3D scene scripts:
= = = =

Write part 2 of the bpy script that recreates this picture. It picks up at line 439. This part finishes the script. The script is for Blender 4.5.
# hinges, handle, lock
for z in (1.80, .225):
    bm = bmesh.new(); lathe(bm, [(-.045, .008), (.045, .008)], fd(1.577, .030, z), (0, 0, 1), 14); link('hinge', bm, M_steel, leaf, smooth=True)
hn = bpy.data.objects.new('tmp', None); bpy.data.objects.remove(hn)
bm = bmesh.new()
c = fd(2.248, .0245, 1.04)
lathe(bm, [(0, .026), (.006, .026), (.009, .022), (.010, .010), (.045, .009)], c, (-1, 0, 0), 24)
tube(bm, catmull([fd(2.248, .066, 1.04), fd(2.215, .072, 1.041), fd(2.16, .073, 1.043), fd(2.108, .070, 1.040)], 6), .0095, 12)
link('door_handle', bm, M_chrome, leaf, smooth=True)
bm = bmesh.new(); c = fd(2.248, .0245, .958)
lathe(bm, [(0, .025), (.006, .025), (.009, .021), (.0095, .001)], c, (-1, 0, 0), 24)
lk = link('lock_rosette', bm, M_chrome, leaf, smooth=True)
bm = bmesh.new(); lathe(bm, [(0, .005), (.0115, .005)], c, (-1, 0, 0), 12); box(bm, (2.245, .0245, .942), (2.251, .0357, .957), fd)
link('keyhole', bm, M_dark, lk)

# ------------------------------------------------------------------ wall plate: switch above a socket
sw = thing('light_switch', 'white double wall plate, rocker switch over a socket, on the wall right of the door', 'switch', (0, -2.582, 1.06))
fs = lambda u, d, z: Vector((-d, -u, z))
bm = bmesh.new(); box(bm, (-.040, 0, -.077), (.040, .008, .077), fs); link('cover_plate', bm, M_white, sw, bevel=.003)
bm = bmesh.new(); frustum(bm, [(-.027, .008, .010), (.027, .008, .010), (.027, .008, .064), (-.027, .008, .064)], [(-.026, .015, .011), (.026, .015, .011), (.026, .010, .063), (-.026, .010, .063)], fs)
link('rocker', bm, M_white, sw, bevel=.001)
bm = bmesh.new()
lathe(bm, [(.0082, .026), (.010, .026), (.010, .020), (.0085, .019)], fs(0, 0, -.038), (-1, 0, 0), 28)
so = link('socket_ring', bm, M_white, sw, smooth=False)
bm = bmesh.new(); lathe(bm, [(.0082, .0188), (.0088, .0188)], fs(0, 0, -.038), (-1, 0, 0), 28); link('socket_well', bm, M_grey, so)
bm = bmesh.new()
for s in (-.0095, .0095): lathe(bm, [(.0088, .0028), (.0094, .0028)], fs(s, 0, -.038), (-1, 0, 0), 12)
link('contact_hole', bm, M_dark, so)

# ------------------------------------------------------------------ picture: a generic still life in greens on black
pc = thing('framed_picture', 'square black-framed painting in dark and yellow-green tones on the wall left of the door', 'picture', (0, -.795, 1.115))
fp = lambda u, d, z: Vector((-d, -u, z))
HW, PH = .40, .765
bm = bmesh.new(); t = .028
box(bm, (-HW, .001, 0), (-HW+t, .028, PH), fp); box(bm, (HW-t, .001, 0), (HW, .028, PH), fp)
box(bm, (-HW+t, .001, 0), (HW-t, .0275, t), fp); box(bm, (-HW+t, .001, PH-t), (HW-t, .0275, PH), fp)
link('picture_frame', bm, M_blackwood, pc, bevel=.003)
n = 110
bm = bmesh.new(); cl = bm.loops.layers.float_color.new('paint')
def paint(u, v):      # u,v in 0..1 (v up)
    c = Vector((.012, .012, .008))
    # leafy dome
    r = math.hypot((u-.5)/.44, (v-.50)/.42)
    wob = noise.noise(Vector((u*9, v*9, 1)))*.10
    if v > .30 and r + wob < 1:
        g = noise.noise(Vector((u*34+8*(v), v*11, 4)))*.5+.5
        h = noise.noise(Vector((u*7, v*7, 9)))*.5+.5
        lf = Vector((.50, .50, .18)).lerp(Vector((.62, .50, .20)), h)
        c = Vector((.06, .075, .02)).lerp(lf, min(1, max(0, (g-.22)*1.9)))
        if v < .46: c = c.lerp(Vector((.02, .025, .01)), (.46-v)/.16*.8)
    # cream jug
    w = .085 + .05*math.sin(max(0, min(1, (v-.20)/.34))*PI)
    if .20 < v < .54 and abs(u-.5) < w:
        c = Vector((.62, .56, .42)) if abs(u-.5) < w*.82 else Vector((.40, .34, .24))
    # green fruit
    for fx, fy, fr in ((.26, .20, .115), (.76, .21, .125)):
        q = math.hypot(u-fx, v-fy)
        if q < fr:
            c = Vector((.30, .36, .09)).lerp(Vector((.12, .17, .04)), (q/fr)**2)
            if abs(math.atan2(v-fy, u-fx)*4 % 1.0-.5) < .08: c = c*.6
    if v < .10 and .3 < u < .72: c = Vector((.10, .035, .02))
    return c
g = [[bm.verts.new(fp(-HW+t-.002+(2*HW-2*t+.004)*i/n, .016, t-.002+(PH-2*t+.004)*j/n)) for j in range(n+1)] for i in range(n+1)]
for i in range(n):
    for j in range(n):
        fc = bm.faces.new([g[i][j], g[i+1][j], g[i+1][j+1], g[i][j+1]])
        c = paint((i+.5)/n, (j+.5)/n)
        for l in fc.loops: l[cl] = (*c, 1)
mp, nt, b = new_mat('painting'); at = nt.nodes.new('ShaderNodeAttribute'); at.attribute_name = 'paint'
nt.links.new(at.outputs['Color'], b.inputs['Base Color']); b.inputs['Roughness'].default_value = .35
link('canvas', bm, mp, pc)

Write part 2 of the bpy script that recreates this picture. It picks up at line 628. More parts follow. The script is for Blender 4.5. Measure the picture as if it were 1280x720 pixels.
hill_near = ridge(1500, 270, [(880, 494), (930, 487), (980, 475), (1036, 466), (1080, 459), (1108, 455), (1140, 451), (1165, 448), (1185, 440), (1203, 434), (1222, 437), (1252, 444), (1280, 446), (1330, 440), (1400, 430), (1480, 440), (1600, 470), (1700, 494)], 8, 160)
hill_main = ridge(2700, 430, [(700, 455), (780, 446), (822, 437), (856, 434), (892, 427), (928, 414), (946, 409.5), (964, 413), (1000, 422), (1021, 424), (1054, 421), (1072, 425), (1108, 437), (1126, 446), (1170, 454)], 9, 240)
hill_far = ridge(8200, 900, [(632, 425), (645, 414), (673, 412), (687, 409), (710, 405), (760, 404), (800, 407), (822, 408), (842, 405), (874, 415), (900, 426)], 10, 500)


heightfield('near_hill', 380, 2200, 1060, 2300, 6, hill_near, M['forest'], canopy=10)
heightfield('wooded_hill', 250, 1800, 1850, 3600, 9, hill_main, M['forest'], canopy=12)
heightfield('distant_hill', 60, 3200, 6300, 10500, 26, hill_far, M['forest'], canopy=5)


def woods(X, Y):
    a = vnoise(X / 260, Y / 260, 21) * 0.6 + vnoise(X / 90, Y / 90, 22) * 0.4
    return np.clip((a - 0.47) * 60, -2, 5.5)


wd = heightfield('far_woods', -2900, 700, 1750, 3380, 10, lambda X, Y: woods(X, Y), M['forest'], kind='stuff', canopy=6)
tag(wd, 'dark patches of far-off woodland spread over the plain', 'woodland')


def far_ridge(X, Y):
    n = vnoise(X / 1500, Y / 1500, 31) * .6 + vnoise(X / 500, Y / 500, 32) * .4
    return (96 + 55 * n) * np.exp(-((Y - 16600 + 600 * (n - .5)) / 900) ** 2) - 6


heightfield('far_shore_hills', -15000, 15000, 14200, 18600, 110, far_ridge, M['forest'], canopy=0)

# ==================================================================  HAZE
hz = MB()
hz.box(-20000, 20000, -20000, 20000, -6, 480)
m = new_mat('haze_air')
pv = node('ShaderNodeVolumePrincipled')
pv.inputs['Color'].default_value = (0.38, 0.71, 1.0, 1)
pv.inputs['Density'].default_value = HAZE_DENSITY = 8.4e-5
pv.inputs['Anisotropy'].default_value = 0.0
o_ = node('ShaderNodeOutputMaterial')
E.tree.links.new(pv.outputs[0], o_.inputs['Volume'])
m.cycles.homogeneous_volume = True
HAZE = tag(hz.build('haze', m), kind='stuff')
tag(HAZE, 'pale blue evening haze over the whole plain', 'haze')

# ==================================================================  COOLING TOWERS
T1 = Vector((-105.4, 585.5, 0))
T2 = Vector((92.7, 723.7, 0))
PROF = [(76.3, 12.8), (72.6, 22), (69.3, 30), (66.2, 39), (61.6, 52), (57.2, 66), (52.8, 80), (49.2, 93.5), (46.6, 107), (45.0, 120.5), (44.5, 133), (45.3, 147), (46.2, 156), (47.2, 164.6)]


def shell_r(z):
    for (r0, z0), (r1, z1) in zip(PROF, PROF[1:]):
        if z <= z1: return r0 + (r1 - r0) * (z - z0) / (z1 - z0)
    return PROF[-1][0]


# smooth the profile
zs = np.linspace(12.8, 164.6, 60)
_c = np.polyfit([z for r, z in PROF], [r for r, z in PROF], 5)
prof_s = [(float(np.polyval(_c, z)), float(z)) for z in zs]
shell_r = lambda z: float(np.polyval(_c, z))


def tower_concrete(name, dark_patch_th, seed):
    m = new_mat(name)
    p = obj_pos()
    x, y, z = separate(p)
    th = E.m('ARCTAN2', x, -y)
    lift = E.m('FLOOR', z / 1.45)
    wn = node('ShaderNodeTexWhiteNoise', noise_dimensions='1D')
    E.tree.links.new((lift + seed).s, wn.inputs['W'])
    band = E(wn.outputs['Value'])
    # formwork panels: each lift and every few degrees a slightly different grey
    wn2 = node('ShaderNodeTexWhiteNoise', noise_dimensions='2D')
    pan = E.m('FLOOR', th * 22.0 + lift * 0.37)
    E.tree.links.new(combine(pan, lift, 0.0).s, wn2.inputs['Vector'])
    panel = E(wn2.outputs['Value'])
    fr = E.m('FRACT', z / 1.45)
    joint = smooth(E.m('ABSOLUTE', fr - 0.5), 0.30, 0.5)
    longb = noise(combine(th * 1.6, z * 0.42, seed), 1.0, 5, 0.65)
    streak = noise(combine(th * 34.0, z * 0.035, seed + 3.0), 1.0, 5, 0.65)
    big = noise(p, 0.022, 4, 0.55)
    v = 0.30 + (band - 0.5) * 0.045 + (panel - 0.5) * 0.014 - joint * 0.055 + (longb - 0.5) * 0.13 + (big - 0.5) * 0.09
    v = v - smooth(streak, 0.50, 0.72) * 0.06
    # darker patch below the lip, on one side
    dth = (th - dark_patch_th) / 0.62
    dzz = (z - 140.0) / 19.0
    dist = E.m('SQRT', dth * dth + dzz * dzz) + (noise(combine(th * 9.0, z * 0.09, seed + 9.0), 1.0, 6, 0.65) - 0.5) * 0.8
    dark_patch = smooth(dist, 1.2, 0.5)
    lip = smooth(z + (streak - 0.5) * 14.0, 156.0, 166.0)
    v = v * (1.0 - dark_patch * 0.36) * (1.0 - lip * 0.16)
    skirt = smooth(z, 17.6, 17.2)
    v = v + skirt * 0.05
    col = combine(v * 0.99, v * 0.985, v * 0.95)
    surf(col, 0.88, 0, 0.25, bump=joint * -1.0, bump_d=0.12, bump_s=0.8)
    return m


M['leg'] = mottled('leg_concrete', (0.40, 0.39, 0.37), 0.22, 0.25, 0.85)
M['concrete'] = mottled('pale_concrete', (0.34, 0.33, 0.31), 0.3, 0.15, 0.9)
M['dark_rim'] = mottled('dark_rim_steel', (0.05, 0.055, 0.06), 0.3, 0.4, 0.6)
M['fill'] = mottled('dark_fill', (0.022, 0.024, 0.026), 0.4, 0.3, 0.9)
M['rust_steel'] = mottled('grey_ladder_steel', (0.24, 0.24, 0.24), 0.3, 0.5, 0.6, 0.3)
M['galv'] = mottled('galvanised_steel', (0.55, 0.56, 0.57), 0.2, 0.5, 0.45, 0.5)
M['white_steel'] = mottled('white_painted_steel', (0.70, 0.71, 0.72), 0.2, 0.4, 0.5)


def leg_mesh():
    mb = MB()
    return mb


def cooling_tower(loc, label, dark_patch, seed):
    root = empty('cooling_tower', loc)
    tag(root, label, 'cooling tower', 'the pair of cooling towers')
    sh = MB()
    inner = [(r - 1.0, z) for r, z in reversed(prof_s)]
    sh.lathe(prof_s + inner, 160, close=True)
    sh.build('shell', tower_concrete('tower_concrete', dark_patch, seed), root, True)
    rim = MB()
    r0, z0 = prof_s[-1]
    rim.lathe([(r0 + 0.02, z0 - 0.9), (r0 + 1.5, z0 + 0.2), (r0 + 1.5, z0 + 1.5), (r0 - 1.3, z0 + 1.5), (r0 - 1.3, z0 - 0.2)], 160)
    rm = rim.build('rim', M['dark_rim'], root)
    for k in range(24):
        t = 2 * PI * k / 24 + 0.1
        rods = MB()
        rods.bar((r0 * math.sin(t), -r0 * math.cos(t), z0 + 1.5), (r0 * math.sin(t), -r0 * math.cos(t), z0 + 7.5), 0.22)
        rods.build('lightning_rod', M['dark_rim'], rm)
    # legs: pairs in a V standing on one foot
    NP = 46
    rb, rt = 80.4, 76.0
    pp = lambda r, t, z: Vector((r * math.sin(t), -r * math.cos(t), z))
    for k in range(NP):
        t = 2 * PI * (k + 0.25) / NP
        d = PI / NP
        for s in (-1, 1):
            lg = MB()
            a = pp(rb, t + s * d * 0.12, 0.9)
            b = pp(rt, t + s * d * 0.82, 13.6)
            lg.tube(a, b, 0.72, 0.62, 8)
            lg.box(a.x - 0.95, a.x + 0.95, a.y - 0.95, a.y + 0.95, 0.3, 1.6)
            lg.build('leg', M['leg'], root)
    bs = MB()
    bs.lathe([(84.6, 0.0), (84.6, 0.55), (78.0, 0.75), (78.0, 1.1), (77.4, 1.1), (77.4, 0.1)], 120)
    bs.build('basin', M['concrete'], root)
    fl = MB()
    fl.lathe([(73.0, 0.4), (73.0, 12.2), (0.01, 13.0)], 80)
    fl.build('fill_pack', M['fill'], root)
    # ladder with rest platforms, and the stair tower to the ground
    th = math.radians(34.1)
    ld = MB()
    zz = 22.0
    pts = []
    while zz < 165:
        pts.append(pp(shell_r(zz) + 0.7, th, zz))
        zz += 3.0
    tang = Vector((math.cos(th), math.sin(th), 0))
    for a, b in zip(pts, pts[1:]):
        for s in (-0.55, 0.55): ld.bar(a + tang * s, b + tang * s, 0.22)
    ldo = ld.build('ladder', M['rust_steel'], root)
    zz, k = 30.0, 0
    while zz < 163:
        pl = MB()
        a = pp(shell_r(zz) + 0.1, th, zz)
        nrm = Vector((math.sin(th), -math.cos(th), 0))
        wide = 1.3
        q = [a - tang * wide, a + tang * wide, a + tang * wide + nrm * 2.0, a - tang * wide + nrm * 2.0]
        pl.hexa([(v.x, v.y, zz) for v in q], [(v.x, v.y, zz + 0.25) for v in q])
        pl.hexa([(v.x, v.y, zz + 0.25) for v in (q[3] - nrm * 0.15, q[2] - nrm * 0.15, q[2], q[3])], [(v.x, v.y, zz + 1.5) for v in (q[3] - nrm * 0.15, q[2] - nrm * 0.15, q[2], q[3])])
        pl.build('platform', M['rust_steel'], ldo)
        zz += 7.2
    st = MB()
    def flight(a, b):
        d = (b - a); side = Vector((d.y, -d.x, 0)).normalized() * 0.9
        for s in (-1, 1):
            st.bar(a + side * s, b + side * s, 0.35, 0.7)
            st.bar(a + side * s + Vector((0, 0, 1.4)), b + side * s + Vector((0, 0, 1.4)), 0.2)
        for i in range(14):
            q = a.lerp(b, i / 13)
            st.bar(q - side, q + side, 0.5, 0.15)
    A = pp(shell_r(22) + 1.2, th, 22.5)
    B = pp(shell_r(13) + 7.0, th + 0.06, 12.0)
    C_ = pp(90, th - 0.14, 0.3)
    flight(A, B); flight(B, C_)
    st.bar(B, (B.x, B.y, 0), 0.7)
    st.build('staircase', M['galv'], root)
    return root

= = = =

:: What is expected ::
Transcribe only the trailing portion of the entries above: the line that contains "fl.build('fill_pack', M['fill'], root)" and each line after it.

:: Exercise result ::
    fl.build('fill_pack', M['fill'], root)
    # ladder with rest platforms, and the stair tower to the ground
    th = math.radians(34.1)
    ld = MB()
    zz = 22.0
    pts = []
    while zz < 165:
        pts.append(pp(shell_r(zz) + 0.7, th, zz))
        zz += 3.0
    tang = Vector((math.cos(th), math.sin(th), 0))
    for a, b in zip(pts, pts[1:]):
        for s in (-0.55, 0.55): ld.bar(a + tang * s, b + tang * s, 0.22)
    ldo = ld.build('ladder', M['rust_steel'], root)
    zz, k = 30.0, 0
    while zz < 163:
        pl = MB()
        a = pp(shell_r(zz) + 0.1, th, zz)
        nrm = Vector((math.sin(th), -math.cos(th), 0))
        wide = 1.3
        q = [a - tang * wide, a + tang * wide, a + tang * wide + nrm * 2.0, a - tang * wide + nrm * 2.0]
        pl.hexa([(v.x, v.y, zz) for v in q], [(v.x, v.y, zz + 0.25) for v in q])
        pl.hexa([(v.x, v.y, zz + 0.25) for v in (q[3] - nrm * 0.15, q[2] - nrm * 0.15, q[2], q[3])], [(v.x, v.y, zz + 1.5) for v in (q[3] - nrm * 0.15, q[2] - nrm * 0.15, q[2], q[3])])
        pl.build('platform', M['rust_steel'], ldo)
        zz += 7.2
    st = MB()
    def flight(a, b):
        d = (b - a); side = Vector((d.y, -d.x, 0)).normalized() * 0.9
        for s in (-1, 1):
            st.bar(a + side * s, b + side * s, 0.35, 0.7)
            st.bar(a + side * s + Vector((0, 0, 1.4)), b + side * s + Vector((0, 0, 1.4)), 0.2)
        for i in range(14):
            q = a.lerp(b, i / 13)
            st.bar(q - side, q + side, 0.5, 0.15)
    A = pp(shell_r(22) + 1.2, th, 22.5)
    B = pp(shell_r(13) + 7.0, th + 0.06, 12.0)
    C_ = pp(90, th - 0.14, 0.3)
    flight(A, B); flight(B, C_)
    st.bar(B, (B.x, B.y, 0), 0.7)
    st.build('staircase', M['galv'], root)
    return root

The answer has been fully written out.